#### Task objective
Each line of the material must be returned exactly.

start Recorded data

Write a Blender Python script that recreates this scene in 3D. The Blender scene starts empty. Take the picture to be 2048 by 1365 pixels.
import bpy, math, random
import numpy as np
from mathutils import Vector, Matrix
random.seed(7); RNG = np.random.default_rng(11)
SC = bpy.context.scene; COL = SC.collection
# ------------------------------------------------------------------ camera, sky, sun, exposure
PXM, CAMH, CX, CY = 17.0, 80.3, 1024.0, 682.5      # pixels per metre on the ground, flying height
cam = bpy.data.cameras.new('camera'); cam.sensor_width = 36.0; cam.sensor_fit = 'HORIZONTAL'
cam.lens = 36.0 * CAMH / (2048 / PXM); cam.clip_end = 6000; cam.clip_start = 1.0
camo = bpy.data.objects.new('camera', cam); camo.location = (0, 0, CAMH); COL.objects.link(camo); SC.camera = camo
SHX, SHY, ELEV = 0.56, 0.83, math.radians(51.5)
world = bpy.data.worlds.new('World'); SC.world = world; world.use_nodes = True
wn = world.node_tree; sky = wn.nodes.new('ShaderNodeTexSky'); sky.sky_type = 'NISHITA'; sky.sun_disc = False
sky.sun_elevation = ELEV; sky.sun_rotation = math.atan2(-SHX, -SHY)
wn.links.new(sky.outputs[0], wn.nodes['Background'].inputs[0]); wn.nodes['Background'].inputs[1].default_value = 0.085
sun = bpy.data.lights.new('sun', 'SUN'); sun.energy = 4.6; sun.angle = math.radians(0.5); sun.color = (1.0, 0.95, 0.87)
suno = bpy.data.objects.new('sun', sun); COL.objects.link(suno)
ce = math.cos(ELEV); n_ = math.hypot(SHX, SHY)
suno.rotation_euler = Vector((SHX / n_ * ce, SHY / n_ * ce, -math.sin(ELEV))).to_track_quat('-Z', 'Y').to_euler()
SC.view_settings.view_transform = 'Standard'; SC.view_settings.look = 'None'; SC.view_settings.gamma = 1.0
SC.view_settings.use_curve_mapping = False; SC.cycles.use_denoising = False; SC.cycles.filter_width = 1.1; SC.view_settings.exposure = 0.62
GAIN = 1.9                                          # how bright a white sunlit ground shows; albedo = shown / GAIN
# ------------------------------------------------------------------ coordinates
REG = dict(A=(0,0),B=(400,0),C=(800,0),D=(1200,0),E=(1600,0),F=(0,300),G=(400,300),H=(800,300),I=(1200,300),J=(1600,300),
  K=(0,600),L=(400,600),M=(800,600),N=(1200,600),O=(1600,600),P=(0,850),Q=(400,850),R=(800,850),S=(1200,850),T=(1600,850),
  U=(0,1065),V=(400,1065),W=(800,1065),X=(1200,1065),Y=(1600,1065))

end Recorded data

#### The output
Write a Blender Python script that recreates this scene in 3D. The Blender scene starts empty. Take the picture to be 2048 by 1365 pixels.
import bpy, math, random
import numpy as np
from mathutils import Vector, Matrix
random.seed(7); RNG = np.random.default_rng(11)
SC = bpy.context.scene; COL = SC.collection
# ------------------------------------------------------------------ camera, sky, sun, exposure
PXM, CAMH, CX, CY = 17.0, 80.3, 1024.0, 682.5      # pixels per metre on the ground, flying height
cam = bpy.data.cameras.new('camera'); cam.sensor_width = 36.0; cam.sensor_fit = 'HORIZONTAL'
cam.lens = 36.0 * CAMH / (2048 / PXM); cam.clip_end = 6000; cam.clip_start = 1.0
camo = bpy.data.objects.new('camera', cam); camo.location = (0, 0, CAMH); COL.objects.link(camo); SC.camera = camo
SHX, SHY, ELEV = 0.56, 0.83, math.radians(51.5)
world = bpy.data.worlds.new('World'); SC.world = world; world.use_nodes = True
wn = world.node_tree; sky = wn.nodes.new('ShaderNodeTexSky'); sky.sky_type = 'NISHITA'; sky.sun_disc = False
sky.sun_elevation = ELEV; sky.sun_rotation = math.atan2(-SHX, -SHY)
wn.links.new(sky.outputs[0], wn.nodes['Background'].inputs[0]); wn.nodes['Background'].inputs[1].default_value = 0.085
sun = bpy.data.lights.new('sun', 'SUN'); sun.energy = 4.6; sun.angle = math.radians(0.5); sun.color = (1.0, 0.95, 0.87)
suno = bpy.data.objects.new('sun', sun); COL.objects.link(suno)
ce = math.cos(ELEV); n_ = math.hypot(SHX, SHY)
suno.rotation_euler = Vector((SHX / n_ * ce, SHY / n_ * ce, -math.sin(ELEV))).to_track_quat('-Z', 'Y').to_euler()
SC.view_settings.view_transform = 'Standard'; SC.view_settings.look = 'None'; SC.view_settings.gamma = 1.0
SC.view_settings.use_curve_mapping = False; SC.cycles.use_denoising = False; SC.cycles.filter_width = 1.1; SC.view_settings.exposure = 0.62
GAIN = 1.9                                          # how bright a white sunlit ground shows; albedo = shown / GAIN
# ------------------------------------------------------------------ coordinates
REG = dict(A=(0,0),B=(400,0),C=(800,0),D=(1200,0),E=(1600,0),F=(0,300),G=(400,300),H=(800,300),I=(1200,300),J=(1600,300),
  K=(0,600),L=(400,600),M=(800,600),N=(1200,600),O=(1600,600),P=(0,850),Q=(400,850),R=(800,850),S=(1200,850),T=(1600,850),
  U=(0,1065),V=(400,1065),W=(800,1065),X=(1200,1065),Y=(1600,1065))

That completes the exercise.